The junior Karasev has said he models his game on that of
Spurs great Manu Ginobili. If he becomes a next-generation Ginobili for the
Cavs, I think we’ll take that without a lot of argument. As for now, he’s
extremely skinny and not used to the physical nature of the NBA game. Let’s see
what happens over the next few years, once he has a chance to fill out his
frame and refine his game.
The Canton shuffle:
Carrick Felix, Matthew Dellavedova and Henry Sims round out the Cavs roster.
All three figure to log some major minutes playing for the NBDL’s Canton Charge
this season, but depending on how hard the injury bug bites the Cavs, we could
see some or all of them in action at The Q.
Felix is a second-round pick this past spring from Arizona
State. The swingman is Brown’s kind of guy – a nose-to-the-grindstone worker
who values defense. If he shows any scoring potential, Brown will find a place
for him with the big-league club.
Dellavedova is an Australian import who played for the
Aussies in the 2012 Olympics. The point guard is an undrafted product of St.
Mary’s College in California. He doesn’t possess much athleticism, but comes
with the reputation of a high basketball IQ and providing great court
leadership, with enough of a jump shot to get by. His lack of athleticism,
however, figures to be a major hindrance at the defensive end, where he’s
already shown that he has trouble staying in front of other NBA point guards.
He’ll have to compensate somehow, if he wants to carve out an NBA career.
Sims was the last man standing in the battle for the 15th
roster spot. The center is an undrafted product of Georgetown who looked solid
during the preaseason. The best thing you can probably say about Sims as a
long-term NBA prospect is that he’s willing to do the dirty work of defense,
rebounding and dishing out fouls.
Coaching: Mike
Brown returns to the Cavs sideline for the first time since LeBron quit and/or
choked his way out of the 2010 playoffs, and subsequently out of Cleveland. In
the interim, Brown had a forgettable year and five games as coach of the
Lakers, where he struggled to manage Kobe Bryant and the Lakers’ arsenal of
mercurial talent.
Brown’s Lakers tenure wasn’t a success by any macro-level
measurement, but he did have a positive impact on Bynum, pushing all the right
buttons and enabling the often difficult-to-manage center to compile his best
statistical season. Brown enthusiastically endorsed a Bynum signing to GM Chris
Grant over the summer.
Bynum is the type of project Brown loves – a young player
who tends to thrive when given a high degree of structure and discipline. The
same can be said for the remainder of the Cavs roster.
Brown is, at his heart, a teacher. He’s at his best when
molding wet clay. And the Cavs will provide him tons of wet clay this season.
Defense does win championships. The best teams in the league
are almost always the best defensive teams in the league. For the past few
years, the Cavs have been in desperate need of the type of structure and
defensive fundamentals that Brown will provide.

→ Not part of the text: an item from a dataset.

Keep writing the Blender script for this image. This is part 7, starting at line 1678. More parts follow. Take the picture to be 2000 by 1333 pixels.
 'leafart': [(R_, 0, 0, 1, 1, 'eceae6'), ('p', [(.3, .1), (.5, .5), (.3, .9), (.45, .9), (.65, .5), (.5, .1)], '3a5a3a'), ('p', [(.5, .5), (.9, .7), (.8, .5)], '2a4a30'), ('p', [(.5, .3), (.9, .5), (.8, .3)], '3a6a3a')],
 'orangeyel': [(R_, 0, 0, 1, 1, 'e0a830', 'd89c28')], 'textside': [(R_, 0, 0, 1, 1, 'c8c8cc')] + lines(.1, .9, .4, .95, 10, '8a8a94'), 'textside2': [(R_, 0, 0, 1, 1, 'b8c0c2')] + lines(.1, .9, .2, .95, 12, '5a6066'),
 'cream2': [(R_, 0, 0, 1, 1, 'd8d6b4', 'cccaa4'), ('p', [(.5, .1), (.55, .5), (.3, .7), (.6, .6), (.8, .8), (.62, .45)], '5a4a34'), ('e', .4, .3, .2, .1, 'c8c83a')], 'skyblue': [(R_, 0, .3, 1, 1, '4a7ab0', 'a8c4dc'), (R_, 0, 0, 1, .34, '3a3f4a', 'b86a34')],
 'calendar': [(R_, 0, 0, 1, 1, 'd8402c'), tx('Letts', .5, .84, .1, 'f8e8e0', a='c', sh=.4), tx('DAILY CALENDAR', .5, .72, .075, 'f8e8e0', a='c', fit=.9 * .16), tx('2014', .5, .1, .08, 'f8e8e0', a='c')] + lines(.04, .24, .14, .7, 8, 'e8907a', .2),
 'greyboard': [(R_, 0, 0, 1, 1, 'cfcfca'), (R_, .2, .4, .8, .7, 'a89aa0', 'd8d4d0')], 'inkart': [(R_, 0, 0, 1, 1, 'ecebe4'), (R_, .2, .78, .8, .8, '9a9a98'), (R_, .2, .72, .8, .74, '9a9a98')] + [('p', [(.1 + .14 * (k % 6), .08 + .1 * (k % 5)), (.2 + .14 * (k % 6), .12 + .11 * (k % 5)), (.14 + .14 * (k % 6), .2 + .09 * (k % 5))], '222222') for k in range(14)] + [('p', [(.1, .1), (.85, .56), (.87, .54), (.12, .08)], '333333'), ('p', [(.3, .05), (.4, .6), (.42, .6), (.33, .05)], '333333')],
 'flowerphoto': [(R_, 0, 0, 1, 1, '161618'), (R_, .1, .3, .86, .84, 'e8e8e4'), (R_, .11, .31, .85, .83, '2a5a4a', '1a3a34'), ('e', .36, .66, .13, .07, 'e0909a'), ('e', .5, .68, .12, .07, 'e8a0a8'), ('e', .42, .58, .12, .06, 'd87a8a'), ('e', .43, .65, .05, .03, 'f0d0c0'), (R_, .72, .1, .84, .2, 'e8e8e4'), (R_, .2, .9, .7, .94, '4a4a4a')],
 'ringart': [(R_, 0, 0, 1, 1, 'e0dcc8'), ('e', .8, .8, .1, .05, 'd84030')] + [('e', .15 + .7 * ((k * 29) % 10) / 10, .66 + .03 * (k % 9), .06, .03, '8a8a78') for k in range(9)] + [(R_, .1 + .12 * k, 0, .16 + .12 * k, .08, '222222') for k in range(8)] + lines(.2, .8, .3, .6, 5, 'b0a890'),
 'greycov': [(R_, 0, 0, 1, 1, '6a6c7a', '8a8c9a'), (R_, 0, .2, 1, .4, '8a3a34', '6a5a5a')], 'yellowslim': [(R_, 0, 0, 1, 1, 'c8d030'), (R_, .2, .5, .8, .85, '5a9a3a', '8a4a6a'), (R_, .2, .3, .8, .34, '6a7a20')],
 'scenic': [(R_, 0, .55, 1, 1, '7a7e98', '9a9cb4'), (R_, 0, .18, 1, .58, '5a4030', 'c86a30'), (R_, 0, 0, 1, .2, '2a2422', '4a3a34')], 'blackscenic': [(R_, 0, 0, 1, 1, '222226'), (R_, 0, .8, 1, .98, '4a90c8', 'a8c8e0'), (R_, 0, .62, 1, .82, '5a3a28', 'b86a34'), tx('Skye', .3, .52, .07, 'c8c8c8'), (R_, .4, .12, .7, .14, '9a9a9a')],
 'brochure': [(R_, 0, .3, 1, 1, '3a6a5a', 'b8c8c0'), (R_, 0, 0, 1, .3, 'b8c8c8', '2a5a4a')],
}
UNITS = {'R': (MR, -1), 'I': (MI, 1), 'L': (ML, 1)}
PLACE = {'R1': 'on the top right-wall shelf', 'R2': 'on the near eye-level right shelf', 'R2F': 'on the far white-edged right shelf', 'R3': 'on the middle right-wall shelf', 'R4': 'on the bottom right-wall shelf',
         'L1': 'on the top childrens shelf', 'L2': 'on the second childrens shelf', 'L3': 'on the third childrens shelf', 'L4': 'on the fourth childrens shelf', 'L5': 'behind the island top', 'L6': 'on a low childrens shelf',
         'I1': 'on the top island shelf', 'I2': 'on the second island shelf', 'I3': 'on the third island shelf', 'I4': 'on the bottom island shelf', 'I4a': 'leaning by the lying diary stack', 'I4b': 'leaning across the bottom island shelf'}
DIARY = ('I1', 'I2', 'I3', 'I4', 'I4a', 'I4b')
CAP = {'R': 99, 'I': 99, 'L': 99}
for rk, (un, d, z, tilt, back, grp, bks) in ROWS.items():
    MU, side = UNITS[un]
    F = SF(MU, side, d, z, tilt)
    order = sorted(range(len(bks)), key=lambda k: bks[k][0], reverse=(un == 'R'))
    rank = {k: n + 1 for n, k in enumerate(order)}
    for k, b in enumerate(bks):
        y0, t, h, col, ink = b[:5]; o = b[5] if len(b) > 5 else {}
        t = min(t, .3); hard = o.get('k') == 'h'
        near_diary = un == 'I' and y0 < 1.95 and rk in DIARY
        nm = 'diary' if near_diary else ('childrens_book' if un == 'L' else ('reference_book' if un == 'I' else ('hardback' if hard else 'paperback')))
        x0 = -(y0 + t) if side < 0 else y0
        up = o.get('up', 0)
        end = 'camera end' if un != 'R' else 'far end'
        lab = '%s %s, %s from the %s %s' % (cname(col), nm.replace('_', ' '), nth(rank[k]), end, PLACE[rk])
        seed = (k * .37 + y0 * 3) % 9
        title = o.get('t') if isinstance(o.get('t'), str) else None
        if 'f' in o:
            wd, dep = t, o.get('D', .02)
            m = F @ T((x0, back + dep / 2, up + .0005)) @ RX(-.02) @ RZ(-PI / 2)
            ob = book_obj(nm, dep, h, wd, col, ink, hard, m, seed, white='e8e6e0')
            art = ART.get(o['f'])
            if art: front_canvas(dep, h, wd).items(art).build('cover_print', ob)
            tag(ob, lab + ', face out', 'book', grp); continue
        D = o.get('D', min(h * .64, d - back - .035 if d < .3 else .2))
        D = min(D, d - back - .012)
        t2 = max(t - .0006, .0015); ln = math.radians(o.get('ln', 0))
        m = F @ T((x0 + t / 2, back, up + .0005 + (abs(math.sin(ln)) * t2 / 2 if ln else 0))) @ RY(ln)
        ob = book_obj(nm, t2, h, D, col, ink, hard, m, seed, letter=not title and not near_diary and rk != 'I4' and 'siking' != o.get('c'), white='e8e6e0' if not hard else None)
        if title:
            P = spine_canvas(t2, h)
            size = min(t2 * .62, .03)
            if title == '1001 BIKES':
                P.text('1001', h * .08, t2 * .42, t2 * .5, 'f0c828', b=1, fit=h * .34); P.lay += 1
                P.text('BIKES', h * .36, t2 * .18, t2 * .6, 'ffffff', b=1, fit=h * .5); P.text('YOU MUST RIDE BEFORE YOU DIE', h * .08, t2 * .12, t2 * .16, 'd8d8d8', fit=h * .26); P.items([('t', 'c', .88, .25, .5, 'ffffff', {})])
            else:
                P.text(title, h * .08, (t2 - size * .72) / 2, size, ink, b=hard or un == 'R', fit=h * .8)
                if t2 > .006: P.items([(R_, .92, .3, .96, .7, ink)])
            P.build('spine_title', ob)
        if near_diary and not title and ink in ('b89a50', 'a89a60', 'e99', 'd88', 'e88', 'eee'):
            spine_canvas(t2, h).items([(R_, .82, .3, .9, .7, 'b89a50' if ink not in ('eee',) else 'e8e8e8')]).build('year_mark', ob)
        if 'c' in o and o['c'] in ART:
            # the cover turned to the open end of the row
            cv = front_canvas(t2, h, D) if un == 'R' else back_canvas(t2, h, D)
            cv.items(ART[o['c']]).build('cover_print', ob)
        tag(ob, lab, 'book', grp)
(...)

But Brown also comes with the deserved rap of enabling poor
offensive execution. He tends to let bad habits develop at that end of the
floor, failing to eradicate them at the root the way he would at the defensive
end.
The object of the game is still to put the ball in the hoop,
and if Browns’ second Cavs tenure is to be longer and more successful than his
first, he has to cultivate this team’s offense the way he does its defense.
To that end, he has compiled an intriguing coaching staff
that includes NBA coaching stalwart Bernie Bickerstaff – Brown’s first mentor
in the NBA – and Igor Kokoskov, a well-traveled assistant coach who will serve,
in effect, as the team’s offensive coordinator.
Training: The
Cavs underwent another sea change this summer by rebuilding their entire
training staff. Gone is longtime trainer Max Benton, replaced by the
newly-named “Cavs Performance Team.” The performance team will be led by Alex
Moore, the former strength and conditioning coach for the U.S. Ski Team.
Results have yet to bear out the wisdom of the decision, but
it’s an attempt by the Cavs to address the fact that they have a number of key
players with long injury histories by building a training department much
closer to what you might see in Europe or Australia. The Aussies are often
credited as world leaders in sports training, rehabilitation and injury
prevention.
The creation of the performance team is the result of months
of research by the Cavs brain trust, comparing the common practices of American
sports training with those in other countries. What Grant and his staff
concluded from the research is that American sports training methods lag behind
the rest of the developed world. Hence, the development of the new model.
If it keeps Irving, Bynum and Varejao on the floor and
producing, it’s a great move. We’ll know a lot more by midseason.